Friday, May 25, 2007

Wall

I marvel lately at how little sleep I 'need' - in comparison to my younger years. Lately, I'm aware that I am 'fine' with a fewer number of hours of sleep that in the not too distant past would have thrown me for a loop. I've always been an 8 hour+ person. Going to bed at 9 and getting up at 5 would seem risky to me - and consequently, I would lose sleep fretting about the sleep I wouldn't be getting.

Now, I look at 6 hours as great. 5 is OK and I've even managed on 4 pretty often. Going to bed at 10 or 11 and knowing the alarm is set for 5ish - and I will most likely be awake around 4 and just get up - isn't all that 'rare' for me. The thought of that 'few' hours of sleep no longer causes anxiety - it causes relief. At least I'll get that many hours. It's a total psyche switch that seems to have happened as a result of aging - and acknowledging that not sleeping well is part of life now. So whatever I can get, I'm grateful and have learned to take it and be glad for it instead of freaking out about not having enough.

And all things considered, I feel pretty OK for the most part. But about every 12-15 days I hit a 'wall' and the exhaustion catches up with me. And the past couple nights have been that kind of night. I ask J. the same questions over and over - sometimes within a minute of asking him the first time. My head is just not processing things - and that's the signal that it's time to get some 'extra' sleep. To sleep in weekends as much as I can. Or to head up to bed and be asleep by 8:30. I've hit that wall a couple times this week and am grateful for a 3 day weekend - and for B. helping in the sound booth at church on Sunday at the 11AM service so sleeping in until 8ish is completely fine.

J. and I started Medifast yesterday. So far, so good. Of course, we already 'blew it' this evening with Chinese food for H.'s birthday feast - but we stuck with lots of lean meat and broccoli. Still, I feel stuffed. I wasn't hungry at all during the day - but I did feel the 'urge' to eat. It didn't really seem to be hunger driving that urge - just the 'need' to chew and feel crunch or sweet. So I resisted and made it. The shakes are very filling and the soup I had for lunch was really good. And during my class, I had a caramel chocolate bar that tasted like a Milky Way - it was yummy. And while we 'cheated' at dinner [because dinner is supposed to be lean meat and green veggies and we had a bit of fried rice and some crispy coated prawns and won tons as well], we are still better off for sticking to the Medifast items for two of the 3 meals we ate today. So that's encouraging - not that we intend to cheat daily 'cuz we don't. But it felt good to stick to it as much as we could and then the 'big dinner' didn't seem that bad.

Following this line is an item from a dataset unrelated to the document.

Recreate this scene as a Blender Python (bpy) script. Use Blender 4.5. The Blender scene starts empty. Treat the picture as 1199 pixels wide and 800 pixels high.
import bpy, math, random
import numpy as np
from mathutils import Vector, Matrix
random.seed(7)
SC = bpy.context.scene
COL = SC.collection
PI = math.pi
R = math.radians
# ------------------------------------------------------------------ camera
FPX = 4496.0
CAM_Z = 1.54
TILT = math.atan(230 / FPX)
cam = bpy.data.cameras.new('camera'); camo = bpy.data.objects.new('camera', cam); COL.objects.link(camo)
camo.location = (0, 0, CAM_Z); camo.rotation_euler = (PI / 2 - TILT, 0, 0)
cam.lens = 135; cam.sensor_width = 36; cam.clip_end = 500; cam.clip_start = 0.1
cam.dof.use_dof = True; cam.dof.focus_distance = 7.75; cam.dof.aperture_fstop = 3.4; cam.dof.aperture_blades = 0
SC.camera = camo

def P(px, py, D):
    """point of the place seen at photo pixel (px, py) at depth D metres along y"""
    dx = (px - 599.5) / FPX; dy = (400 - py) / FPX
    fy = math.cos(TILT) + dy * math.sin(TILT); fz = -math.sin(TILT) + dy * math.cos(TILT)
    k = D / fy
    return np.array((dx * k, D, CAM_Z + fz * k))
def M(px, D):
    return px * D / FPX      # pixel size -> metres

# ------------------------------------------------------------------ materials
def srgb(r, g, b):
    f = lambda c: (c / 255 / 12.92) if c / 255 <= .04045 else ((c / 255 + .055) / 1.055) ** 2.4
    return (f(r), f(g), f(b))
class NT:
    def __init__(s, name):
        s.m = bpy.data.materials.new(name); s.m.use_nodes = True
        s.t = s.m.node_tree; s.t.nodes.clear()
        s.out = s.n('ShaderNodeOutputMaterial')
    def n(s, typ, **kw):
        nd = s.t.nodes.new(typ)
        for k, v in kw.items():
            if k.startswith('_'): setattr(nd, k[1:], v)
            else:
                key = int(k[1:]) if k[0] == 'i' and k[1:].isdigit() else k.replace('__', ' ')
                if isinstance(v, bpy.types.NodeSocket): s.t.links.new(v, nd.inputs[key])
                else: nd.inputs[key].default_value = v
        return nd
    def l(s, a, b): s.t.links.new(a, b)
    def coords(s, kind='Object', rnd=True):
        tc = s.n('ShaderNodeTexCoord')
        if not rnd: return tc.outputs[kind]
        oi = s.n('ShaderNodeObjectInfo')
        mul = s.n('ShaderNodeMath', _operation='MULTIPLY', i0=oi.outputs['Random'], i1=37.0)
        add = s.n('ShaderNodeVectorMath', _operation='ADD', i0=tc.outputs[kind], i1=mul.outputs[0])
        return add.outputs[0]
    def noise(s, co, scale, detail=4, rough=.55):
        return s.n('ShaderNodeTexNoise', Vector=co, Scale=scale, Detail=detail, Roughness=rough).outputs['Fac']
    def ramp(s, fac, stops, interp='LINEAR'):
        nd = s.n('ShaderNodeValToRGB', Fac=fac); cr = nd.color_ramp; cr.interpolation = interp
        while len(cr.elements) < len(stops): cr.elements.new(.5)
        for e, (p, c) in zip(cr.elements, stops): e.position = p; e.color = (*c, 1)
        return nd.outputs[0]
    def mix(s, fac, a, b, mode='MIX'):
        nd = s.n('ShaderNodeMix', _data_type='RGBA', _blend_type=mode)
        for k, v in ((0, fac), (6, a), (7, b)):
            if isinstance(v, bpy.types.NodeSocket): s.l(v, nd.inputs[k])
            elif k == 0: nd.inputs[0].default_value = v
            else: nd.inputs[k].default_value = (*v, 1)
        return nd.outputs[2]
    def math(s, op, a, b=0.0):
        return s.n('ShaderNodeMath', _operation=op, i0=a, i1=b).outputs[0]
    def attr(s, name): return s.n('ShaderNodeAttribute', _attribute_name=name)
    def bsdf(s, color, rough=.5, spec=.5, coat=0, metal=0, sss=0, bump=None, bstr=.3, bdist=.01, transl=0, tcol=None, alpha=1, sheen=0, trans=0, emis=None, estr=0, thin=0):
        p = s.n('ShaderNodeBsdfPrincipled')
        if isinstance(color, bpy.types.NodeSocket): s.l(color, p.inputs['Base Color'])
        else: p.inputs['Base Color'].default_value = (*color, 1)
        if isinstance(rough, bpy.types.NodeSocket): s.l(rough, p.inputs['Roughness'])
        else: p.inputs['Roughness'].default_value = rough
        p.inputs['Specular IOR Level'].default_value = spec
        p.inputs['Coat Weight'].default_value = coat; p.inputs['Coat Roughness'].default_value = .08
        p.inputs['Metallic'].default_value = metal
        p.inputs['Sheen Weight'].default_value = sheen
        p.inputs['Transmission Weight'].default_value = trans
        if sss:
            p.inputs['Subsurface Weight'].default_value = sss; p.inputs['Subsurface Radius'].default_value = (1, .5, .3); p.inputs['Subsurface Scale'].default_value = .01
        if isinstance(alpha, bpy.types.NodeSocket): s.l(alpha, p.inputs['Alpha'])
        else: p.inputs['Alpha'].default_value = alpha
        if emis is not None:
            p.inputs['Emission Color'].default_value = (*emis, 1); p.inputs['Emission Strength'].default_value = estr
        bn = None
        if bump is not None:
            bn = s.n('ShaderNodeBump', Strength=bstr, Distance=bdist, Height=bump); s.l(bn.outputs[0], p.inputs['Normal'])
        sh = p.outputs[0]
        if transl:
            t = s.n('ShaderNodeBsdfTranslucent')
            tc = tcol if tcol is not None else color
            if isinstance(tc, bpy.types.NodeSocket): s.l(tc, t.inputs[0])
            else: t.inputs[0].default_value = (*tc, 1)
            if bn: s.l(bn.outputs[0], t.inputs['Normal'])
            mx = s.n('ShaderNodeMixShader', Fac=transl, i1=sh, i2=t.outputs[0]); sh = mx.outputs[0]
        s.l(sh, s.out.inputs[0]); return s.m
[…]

We are going to the Farmer's Market tomorrow. This is the first year the market is on Saturday mornings - it used to be every Wednesday evening and in the days of both of us commuting, we never made it home in time to go. So we will head downtown tomorrow morning and enjoy the market and a cup of coffee outside while B. plays with the jazz group. Stock up on fresh green veggies for salads and to steam. Then home for some 'housework' and yard work. The pool is up to 80 degrees and if it stays warm, we will be swimming this weekend for sure!

Enjoy the 3 day weekend and stay safe, everyone.